── RECORDS PROVIDED ──

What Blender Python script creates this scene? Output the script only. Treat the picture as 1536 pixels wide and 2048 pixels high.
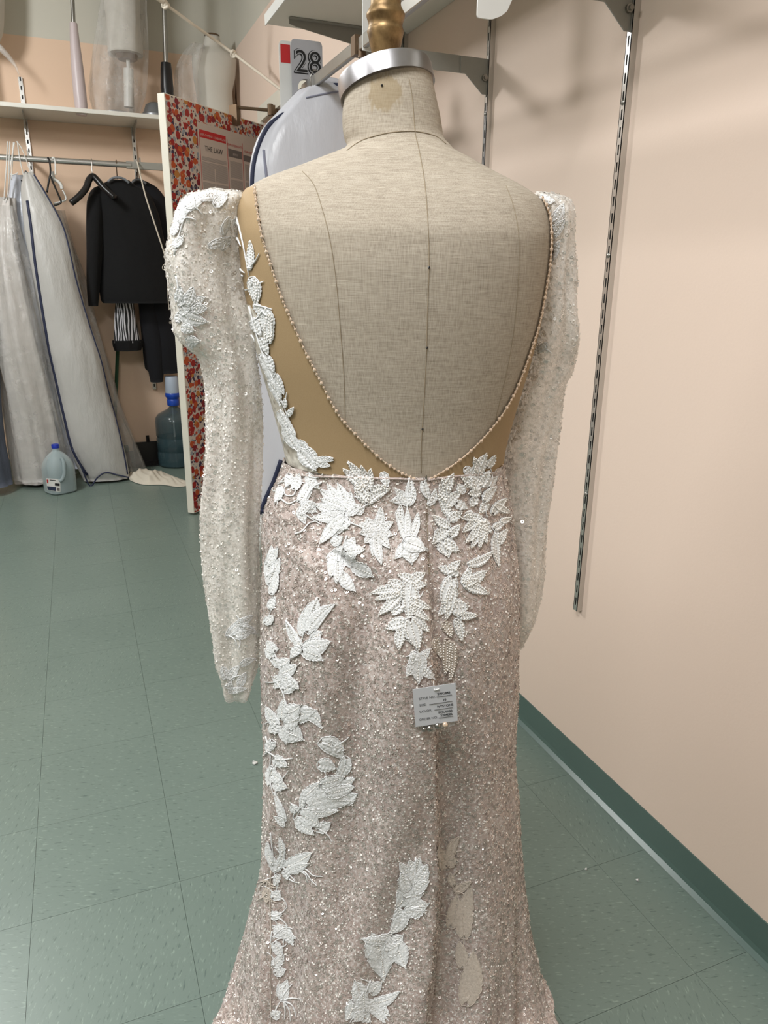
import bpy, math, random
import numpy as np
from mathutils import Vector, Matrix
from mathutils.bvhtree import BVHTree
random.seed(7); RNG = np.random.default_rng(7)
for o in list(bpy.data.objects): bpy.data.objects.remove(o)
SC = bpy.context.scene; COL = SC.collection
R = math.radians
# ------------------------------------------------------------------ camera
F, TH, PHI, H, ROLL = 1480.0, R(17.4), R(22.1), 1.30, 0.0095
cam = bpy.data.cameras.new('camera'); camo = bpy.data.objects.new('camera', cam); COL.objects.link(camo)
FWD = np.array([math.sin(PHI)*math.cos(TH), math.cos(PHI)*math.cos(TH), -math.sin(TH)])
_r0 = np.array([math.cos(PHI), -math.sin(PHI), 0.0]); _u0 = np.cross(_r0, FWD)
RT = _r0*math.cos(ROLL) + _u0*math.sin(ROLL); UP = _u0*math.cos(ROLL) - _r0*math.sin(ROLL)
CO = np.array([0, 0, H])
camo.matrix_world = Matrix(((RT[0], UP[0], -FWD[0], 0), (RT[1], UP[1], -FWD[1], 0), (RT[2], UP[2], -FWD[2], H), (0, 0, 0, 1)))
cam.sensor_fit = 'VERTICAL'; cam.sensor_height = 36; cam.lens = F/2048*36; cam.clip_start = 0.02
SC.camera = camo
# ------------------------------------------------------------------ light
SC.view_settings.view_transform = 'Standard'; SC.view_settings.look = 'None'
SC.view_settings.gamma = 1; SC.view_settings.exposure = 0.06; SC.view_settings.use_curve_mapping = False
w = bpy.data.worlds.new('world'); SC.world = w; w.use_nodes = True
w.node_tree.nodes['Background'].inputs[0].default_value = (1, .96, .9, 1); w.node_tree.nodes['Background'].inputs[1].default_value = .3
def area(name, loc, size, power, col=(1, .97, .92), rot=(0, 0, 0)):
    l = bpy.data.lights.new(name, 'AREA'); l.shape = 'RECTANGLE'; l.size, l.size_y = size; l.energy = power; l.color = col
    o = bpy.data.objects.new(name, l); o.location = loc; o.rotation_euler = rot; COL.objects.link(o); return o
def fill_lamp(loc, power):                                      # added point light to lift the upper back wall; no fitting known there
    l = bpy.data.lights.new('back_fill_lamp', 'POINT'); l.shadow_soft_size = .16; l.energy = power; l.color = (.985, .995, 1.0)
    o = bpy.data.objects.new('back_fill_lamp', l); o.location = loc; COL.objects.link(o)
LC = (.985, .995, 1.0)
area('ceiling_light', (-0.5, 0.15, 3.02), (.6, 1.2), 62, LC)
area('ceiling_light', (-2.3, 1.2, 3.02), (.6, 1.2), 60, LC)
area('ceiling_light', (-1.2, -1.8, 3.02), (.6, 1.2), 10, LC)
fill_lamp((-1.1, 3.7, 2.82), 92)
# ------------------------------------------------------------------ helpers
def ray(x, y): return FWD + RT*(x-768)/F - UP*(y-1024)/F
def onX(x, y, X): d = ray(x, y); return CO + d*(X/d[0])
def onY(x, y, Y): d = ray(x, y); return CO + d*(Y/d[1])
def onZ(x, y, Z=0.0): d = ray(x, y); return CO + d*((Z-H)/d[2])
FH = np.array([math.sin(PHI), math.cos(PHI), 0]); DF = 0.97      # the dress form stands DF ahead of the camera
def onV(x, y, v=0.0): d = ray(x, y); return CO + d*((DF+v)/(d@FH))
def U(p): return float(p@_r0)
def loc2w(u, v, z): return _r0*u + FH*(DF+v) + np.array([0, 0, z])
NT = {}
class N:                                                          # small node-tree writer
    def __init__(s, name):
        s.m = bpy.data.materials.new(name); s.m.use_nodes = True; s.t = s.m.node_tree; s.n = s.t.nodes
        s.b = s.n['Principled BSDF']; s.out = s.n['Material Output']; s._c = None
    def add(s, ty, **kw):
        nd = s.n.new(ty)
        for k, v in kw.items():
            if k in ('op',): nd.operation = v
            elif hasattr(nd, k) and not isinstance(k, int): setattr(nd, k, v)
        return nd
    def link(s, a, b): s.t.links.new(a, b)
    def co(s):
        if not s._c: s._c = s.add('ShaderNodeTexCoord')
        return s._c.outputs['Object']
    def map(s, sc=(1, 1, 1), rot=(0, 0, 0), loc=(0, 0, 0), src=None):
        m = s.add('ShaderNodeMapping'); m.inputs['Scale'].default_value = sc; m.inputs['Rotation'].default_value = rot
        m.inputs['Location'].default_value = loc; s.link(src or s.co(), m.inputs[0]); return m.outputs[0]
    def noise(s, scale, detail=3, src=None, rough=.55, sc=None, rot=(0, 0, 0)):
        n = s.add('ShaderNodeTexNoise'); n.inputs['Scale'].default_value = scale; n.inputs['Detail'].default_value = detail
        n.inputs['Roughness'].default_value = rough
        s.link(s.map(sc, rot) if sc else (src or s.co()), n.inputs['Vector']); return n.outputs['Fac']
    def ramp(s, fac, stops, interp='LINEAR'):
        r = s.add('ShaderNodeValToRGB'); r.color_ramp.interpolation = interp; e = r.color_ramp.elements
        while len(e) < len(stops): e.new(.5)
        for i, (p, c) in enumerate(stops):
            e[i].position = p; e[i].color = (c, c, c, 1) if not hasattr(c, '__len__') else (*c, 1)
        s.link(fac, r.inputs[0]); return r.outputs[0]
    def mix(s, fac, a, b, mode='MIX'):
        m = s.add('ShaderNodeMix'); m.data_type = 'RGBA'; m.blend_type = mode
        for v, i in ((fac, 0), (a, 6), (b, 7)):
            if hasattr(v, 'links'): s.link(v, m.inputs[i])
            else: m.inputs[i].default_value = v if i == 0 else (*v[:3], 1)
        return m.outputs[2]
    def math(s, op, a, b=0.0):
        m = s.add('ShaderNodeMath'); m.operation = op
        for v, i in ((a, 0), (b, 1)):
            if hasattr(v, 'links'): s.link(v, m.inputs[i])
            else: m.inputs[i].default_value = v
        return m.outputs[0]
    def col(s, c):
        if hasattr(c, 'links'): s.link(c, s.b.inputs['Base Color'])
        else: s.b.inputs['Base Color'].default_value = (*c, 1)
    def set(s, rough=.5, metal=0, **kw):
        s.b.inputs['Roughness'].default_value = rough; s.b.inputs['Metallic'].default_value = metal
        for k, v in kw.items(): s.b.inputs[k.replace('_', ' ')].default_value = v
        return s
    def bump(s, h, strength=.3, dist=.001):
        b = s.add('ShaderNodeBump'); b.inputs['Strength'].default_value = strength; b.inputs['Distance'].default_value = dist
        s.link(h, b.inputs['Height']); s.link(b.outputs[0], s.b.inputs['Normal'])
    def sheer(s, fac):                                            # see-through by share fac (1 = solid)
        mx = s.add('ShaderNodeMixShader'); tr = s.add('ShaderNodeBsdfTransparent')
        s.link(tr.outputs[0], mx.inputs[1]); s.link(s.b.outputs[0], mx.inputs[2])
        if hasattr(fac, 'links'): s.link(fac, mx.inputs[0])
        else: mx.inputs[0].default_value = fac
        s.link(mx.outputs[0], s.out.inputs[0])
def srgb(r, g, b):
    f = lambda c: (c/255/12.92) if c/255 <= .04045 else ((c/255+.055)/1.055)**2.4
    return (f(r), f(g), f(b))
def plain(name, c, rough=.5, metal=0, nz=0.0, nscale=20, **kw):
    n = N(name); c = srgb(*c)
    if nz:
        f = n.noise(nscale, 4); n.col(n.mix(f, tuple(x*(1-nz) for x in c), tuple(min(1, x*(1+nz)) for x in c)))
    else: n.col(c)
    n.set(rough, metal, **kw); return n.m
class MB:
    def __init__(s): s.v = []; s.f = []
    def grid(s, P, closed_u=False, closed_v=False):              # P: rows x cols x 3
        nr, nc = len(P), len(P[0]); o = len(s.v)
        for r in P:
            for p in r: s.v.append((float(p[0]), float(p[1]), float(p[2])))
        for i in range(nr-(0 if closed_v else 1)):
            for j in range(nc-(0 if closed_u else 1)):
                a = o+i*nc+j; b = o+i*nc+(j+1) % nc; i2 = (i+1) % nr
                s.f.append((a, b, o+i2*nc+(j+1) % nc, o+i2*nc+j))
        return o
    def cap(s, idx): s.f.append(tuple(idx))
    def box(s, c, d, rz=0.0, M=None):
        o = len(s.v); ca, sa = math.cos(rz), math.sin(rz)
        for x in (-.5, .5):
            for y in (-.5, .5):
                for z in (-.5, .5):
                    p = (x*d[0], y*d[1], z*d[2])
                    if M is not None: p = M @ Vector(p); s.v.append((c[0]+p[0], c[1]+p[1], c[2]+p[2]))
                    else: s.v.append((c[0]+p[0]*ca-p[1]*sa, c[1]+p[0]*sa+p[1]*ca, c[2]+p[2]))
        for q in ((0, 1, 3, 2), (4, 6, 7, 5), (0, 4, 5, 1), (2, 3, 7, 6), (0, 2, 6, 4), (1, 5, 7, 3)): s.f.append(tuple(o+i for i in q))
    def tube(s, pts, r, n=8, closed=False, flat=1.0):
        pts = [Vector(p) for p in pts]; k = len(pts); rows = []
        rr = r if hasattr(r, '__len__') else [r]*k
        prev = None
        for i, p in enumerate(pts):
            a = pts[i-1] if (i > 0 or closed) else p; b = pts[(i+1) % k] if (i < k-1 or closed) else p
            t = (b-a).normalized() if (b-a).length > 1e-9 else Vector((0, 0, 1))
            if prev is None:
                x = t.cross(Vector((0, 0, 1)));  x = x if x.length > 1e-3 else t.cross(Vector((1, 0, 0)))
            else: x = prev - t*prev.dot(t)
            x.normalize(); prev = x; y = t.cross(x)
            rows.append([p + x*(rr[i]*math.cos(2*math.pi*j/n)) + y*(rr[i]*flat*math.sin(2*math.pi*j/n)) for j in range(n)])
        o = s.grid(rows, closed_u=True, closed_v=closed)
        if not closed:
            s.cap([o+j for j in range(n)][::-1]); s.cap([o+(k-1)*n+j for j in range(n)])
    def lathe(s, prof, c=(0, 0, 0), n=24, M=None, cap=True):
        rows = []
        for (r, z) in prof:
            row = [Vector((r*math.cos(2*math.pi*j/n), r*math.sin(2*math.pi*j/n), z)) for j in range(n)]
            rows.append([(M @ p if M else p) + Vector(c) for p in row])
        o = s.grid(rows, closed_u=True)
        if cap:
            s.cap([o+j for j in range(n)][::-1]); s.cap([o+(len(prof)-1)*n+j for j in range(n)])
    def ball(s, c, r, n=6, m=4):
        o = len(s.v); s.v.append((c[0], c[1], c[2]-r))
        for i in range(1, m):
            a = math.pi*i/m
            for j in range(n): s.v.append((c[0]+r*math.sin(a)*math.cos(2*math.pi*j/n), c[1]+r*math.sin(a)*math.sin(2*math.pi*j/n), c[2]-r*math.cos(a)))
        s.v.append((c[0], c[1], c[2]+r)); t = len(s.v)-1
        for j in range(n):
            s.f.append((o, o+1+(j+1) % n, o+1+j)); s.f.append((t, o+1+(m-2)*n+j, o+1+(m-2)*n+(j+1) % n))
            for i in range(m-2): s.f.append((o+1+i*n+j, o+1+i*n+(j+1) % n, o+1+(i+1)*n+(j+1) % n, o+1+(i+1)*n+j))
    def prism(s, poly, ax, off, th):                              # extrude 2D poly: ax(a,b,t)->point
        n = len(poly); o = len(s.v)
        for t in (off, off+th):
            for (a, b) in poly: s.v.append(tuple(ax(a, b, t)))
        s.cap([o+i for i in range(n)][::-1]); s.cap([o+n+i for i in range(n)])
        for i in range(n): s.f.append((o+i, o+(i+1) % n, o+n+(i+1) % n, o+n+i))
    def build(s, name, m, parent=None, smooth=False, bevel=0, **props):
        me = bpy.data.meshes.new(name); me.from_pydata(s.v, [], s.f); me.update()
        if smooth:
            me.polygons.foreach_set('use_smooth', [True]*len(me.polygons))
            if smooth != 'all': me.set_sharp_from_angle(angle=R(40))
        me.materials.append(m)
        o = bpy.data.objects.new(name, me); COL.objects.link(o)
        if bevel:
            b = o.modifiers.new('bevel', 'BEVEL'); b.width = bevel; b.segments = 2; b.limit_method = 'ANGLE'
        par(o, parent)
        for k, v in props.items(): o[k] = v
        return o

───
── RECORDS PROVIDED ──

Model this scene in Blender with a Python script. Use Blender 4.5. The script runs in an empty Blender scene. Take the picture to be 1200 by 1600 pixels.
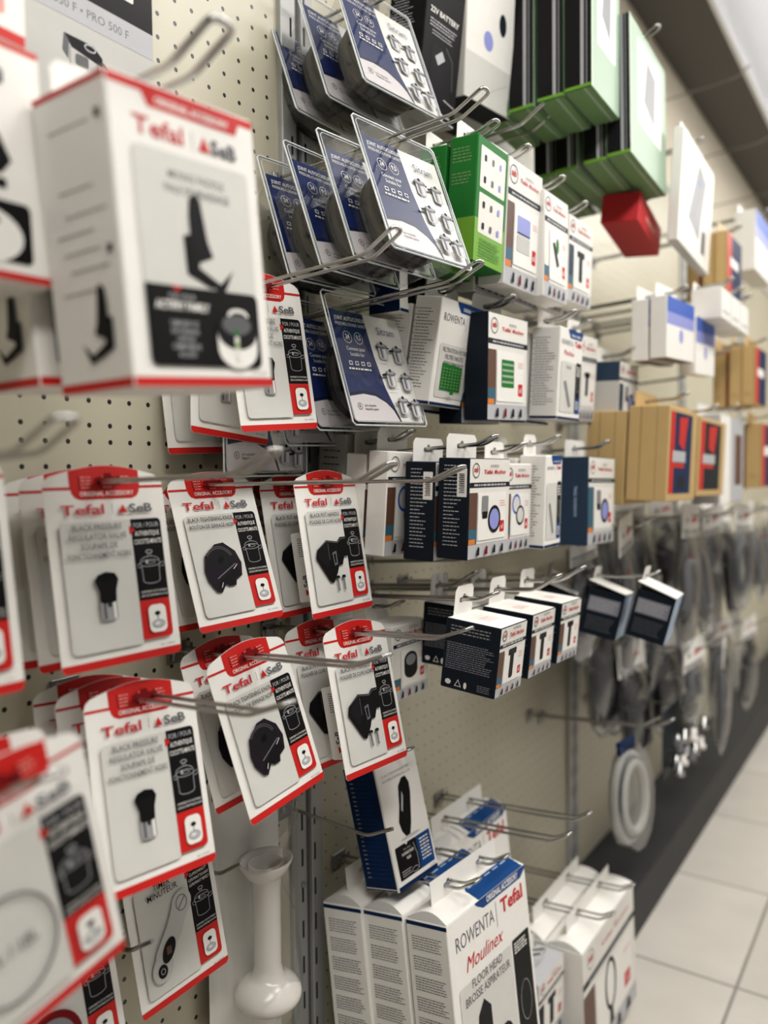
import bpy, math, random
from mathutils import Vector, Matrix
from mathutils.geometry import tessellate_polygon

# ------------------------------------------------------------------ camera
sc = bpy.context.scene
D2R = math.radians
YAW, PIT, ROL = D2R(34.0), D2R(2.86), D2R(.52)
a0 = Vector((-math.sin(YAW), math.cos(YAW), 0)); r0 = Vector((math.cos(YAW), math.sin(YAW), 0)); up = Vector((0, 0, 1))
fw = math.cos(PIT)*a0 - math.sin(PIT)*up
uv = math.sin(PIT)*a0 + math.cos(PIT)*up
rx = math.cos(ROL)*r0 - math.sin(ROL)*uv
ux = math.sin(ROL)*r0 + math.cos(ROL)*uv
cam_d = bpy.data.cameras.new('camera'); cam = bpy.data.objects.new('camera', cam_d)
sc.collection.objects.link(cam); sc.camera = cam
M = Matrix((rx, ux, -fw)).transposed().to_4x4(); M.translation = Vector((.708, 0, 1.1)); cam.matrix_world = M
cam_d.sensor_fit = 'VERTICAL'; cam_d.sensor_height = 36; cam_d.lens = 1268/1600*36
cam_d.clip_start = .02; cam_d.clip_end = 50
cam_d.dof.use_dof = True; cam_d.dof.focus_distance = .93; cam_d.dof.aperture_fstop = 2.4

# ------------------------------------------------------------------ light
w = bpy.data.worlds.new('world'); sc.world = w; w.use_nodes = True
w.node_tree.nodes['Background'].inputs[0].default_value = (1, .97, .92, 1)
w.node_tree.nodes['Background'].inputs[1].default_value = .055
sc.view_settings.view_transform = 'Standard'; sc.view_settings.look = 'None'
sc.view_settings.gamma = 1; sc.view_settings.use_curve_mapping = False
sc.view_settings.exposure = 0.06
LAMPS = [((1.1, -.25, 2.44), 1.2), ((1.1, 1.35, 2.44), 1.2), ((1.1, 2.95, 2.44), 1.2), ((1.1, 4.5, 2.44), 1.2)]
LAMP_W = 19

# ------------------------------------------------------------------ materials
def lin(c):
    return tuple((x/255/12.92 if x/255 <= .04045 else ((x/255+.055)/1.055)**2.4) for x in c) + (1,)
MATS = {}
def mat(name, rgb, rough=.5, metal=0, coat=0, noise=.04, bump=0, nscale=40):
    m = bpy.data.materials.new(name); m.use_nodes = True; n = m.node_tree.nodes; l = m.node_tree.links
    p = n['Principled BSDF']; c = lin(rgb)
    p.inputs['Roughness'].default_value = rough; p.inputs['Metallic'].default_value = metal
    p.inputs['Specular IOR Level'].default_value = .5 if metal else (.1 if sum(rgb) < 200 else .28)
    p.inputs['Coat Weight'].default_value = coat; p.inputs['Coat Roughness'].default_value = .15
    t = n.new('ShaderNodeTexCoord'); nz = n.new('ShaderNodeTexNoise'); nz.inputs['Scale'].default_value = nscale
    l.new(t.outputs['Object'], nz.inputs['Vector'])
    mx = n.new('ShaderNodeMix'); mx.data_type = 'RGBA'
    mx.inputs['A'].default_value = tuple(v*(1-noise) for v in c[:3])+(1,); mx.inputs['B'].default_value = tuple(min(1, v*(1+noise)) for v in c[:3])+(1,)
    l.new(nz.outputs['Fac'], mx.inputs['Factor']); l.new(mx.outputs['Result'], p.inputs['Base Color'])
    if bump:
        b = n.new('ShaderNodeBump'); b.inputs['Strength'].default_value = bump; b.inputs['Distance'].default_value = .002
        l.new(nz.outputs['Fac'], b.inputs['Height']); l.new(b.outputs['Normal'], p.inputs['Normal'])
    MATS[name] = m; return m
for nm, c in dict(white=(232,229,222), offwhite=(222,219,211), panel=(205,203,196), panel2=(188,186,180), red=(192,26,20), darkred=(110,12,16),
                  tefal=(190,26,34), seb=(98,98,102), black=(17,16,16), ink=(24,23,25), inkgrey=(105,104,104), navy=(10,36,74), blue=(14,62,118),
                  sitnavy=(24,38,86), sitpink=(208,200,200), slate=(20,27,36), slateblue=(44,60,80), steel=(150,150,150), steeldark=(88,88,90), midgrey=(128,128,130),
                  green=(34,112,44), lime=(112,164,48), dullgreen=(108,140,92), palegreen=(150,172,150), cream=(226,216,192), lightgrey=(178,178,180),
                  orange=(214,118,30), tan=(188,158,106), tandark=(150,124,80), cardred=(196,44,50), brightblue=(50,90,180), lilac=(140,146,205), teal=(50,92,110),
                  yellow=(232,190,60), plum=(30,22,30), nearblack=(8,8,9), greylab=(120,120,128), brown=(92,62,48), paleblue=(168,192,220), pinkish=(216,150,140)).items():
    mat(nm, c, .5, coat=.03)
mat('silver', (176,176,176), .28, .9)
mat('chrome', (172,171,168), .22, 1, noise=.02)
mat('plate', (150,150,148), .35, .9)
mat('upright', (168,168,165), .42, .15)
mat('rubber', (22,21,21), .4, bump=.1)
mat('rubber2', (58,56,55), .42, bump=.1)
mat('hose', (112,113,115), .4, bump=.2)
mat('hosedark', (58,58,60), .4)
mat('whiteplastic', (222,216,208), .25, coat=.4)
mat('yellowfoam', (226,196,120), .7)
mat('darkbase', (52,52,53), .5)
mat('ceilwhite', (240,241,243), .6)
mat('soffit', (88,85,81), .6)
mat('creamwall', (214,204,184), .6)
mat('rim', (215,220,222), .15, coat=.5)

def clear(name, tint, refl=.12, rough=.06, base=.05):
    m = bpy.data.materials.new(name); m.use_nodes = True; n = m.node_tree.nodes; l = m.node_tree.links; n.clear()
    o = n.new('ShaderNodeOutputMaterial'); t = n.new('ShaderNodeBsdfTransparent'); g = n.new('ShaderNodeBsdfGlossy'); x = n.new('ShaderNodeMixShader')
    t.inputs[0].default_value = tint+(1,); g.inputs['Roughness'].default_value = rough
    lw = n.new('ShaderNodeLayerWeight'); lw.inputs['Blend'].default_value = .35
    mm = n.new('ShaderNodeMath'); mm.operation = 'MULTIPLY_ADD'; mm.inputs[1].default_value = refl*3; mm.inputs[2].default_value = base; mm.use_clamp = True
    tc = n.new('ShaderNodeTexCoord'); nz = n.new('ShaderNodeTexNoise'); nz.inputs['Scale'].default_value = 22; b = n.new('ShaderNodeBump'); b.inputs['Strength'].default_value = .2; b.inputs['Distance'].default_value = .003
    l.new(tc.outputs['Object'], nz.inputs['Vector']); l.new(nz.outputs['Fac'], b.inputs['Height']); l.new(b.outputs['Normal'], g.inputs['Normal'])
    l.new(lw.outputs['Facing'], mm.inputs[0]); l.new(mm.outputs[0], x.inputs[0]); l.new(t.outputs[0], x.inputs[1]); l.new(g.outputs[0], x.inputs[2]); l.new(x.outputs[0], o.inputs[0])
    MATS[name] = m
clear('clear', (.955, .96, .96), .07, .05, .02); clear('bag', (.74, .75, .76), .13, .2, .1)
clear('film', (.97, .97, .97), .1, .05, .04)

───

## PROBLEM TO SOLVE
Copy exactly the stretch of lines from the one containing "Model this scene" through the one containing "from mathutils.geometry import", both included. Leave out any pictures.

## WRITTEN ANSWER
Model this scene in Blender with a Python script. Use Blender 4.5. The script runs in an empty Blender scene. Take the picture to be 1200 by 1600 pixels.
import bpy, math, random
from mathutils import Vector, Matrix
from mathutils.geometry import tessellate_polygon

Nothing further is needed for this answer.